EXERCISE GOAL:
Begin at the first line below and copy each line exactly, ending with the line where "sc.camera = cam" appears.
>> begin
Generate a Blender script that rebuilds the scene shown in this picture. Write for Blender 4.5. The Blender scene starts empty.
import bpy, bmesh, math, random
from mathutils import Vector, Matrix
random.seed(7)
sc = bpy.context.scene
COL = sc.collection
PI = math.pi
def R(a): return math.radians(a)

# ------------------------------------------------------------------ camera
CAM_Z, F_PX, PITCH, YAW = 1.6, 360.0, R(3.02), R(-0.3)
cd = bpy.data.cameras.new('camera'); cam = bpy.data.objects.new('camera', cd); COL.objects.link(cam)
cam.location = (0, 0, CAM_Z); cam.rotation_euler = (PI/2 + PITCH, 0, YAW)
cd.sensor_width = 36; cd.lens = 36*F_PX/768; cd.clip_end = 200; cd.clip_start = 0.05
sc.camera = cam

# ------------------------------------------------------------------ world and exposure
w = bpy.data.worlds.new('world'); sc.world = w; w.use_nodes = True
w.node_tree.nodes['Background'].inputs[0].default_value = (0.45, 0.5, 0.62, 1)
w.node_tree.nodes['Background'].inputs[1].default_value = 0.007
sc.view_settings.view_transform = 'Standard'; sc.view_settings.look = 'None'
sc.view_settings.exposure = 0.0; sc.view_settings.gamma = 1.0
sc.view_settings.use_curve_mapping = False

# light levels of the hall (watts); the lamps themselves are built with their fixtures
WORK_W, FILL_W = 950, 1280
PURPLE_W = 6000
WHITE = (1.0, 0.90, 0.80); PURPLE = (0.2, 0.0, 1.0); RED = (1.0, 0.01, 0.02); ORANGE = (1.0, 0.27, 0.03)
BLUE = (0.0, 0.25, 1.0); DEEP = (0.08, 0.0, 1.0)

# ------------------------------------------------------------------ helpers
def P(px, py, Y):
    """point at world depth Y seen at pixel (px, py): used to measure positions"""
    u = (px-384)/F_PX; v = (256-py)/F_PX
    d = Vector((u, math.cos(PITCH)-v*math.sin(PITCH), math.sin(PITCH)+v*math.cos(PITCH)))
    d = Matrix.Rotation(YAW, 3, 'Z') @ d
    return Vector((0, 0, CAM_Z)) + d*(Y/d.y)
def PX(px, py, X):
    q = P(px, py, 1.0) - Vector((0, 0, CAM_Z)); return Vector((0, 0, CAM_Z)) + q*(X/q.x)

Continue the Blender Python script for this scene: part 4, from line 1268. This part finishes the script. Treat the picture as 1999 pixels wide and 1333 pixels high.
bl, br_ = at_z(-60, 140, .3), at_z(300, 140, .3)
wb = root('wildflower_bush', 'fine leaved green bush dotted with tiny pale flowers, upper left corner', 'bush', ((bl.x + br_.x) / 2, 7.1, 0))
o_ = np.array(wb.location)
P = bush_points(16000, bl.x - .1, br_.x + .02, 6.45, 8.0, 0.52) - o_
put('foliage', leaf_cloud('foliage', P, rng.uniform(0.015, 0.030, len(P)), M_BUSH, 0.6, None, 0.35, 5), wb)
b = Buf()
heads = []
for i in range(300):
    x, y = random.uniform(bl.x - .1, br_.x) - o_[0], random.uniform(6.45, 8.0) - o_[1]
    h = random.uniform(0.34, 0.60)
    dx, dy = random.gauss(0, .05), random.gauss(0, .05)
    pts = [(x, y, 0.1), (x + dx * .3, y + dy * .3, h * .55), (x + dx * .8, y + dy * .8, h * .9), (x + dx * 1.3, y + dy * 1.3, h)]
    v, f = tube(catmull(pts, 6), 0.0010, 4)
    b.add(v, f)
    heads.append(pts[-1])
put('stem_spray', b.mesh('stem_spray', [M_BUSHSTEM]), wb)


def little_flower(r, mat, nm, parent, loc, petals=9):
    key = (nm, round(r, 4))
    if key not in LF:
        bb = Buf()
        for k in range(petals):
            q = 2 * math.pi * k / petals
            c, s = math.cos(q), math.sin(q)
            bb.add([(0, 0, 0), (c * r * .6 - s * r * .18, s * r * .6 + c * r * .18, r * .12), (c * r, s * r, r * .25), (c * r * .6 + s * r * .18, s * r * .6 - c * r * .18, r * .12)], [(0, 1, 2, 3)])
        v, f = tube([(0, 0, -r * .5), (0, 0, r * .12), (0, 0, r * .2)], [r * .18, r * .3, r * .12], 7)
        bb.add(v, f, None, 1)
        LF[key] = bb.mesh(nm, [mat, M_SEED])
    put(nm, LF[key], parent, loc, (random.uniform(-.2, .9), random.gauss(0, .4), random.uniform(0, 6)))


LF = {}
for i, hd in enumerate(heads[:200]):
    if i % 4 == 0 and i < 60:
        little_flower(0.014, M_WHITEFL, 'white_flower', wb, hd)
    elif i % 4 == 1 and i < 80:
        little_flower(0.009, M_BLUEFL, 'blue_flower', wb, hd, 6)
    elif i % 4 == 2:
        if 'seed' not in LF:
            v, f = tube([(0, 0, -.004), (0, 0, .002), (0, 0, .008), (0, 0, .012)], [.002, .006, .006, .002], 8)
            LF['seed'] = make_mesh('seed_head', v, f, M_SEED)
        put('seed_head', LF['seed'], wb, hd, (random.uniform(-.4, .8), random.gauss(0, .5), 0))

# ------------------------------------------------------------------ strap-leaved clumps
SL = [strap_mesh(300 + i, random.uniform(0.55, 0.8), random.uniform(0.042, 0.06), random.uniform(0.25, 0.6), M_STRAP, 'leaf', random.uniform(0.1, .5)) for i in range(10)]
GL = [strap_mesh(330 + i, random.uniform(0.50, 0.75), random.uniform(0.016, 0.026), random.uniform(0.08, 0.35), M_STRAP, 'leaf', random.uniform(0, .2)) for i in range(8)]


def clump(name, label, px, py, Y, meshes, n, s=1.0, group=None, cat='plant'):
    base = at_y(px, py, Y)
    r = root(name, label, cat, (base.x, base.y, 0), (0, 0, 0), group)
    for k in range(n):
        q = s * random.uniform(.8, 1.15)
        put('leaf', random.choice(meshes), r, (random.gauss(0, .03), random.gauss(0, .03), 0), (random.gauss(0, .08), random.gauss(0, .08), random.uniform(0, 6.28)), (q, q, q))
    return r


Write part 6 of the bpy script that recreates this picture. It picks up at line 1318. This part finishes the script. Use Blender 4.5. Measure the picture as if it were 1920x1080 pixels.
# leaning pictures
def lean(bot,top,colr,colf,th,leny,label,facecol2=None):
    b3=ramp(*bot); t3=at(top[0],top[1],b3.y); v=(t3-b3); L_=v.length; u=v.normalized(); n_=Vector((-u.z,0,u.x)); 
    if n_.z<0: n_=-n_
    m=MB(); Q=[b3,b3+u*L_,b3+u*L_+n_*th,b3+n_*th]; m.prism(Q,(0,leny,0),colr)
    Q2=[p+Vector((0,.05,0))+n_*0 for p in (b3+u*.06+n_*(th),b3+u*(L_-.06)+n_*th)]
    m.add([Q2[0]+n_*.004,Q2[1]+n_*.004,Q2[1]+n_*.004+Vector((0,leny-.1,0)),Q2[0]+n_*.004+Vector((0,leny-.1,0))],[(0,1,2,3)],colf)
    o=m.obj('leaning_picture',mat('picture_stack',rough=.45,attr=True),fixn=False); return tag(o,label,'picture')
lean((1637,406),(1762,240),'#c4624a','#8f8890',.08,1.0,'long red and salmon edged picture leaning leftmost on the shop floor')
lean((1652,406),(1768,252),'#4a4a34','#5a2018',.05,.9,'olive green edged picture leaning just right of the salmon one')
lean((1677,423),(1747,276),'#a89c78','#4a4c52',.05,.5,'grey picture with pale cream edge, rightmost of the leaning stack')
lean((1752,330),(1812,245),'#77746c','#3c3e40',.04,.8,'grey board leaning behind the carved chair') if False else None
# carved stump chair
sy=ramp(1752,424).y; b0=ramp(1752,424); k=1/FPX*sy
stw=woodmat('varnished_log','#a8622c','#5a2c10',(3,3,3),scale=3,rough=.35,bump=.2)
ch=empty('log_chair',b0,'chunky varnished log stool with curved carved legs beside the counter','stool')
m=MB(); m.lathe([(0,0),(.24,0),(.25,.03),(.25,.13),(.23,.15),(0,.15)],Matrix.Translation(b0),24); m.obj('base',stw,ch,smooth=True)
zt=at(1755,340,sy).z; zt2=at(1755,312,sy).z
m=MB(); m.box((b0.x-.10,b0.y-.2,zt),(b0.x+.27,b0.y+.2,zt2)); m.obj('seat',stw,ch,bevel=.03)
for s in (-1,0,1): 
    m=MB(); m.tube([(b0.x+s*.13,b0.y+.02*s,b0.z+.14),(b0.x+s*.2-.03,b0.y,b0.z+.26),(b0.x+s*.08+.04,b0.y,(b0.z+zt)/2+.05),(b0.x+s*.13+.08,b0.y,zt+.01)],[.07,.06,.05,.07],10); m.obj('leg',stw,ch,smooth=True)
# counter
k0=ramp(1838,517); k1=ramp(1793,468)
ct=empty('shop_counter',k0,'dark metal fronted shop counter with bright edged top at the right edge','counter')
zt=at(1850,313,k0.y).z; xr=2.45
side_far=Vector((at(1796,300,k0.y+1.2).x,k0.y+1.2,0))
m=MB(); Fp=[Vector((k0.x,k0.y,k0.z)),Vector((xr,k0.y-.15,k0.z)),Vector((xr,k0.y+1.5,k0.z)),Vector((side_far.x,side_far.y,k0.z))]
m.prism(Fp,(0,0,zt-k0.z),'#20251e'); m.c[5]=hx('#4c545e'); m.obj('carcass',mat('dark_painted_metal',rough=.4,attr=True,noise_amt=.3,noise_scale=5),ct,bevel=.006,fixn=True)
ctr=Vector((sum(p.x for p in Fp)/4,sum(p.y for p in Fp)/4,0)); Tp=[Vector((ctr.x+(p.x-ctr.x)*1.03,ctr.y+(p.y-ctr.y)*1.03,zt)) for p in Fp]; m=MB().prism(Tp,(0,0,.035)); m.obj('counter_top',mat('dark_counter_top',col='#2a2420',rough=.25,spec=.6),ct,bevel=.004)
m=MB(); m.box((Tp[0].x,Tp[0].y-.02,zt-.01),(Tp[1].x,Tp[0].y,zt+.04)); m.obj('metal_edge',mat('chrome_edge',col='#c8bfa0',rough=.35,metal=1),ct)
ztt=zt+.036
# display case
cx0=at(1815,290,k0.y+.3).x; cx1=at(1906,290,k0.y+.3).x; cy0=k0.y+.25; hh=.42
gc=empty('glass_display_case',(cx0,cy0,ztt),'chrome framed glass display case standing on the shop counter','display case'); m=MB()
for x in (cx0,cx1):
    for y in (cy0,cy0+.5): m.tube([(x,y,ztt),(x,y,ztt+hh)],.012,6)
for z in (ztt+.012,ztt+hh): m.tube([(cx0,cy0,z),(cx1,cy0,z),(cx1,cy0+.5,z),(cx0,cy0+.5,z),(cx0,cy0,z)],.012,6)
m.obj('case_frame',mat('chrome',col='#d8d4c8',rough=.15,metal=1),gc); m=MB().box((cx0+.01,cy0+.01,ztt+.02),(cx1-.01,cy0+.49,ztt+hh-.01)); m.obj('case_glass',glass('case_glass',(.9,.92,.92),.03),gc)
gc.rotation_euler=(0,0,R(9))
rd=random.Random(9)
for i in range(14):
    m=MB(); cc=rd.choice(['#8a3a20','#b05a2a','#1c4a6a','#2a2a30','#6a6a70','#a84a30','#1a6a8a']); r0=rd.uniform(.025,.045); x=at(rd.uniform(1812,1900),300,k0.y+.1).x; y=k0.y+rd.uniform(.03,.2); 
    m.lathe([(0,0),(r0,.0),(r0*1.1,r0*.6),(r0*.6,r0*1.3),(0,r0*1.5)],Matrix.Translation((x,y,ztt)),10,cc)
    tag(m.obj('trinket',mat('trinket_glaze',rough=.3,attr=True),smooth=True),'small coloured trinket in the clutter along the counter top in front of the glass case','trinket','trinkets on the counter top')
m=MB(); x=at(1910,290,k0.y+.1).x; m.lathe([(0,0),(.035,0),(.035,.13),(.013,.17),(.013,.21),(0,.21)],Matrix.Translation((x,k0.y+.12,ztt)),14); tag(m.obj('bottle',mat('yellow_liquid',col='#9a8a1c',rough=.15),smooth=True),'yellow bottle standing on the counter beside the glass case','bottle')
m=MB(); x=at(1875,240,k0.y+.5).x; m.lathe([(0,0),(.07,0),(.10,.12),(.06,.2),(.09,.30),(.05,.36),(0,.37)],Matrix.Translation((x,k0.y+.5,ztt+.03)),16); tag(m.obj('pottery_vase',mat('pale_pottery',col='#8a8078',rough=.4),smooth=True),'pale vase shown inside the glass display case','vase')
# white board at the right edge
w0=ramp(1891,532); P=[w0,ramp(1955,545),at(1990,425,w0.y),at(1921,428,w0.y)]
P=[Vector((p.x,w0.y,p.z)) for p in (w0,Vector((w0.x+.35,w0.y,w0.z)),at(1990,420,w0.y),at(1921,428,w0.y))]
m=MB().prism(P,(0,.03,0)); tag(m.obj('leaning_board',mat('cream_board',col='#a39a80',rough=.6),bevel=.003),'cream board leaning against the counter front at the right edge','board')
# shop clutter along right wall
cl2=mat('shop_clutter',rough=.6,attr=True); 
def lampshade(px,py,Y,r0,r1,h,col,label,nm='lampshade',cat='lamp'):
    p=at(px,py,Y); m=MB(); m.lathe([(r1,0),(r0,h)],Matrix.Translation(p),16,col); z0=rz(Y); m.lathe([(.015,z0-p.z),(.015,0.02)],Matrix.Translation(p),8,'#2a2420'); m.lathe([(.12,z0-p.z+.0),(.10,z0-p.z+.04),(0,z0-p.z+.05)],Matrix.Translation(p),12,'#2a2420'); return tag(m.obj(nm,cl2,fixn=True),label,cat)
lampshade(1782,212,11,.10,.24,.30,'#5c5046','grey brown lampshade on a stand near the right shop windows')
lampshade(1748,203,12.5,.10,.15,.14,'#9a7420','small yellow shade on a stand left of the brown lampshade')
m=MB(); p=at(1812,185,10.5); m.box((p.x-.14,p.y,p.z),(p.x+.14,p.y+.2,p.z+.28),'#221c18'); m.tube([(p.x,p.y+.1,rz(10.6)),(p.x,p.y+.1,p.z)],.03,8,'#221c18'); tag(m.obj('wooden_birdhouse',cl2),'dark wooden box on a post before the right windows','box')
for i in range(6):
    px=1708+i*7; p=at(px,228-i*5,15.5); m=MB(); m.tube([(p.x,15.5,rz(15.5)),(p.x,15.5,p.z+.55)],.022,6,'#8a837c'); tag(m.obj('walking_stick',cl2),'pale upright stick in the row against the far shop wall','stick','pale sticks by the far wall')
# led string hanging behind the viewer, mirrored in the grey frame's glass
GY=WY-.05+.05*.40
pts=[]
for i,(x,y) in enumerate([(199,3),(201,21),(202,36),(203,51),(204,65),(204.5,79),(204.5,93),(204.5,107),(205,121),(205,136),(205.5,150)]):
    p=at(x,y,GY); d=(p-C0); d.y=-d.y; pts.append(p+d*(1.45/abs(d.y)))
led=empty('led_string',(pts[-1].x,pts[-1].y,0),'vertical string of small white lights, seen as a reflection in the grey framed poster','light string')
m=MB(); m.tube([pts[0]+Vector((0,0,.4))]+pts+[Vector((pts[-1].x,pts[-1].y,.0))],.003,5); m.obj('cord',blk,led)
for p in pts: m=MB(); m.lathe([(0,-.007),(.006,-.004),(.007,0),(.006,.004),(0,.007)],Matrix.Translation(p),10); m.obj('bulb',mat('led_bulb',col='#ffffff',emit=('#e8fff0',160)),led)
>> end
ANSWER:
Generate a Blender script that rebuilds the scene shown in this picture. Write for Blender 4.5. The Blender scene starts empty.
import bpy, bmesh, math, random
from mathutils import Vector, Matrix
random.seed(7)
sc = bpy.context.scene
COL = sc.collection
PI = math.pi
def R(a): return math.radians(a)

# ------------------------------------------------------------------ camera
CAM_Z, F_PX, PITCH, YAW = 1.6, 360.0, R(3.02), R(-0.3)
cd = bpy.data.cameras.new('camera'); cam = bpy.data.objects.new('camera', cd); COL.objects.link(cam)
cam.location = (0, 0, CAM_Z); cam.rotation_euler = (PI/2 + PITCH, 0, YAW)
cd.sensor_width = 36; cd.lens = 36*F_PX/768; cd.clip_end = 200; cd.clip_start = 0.05
sc.camera = cam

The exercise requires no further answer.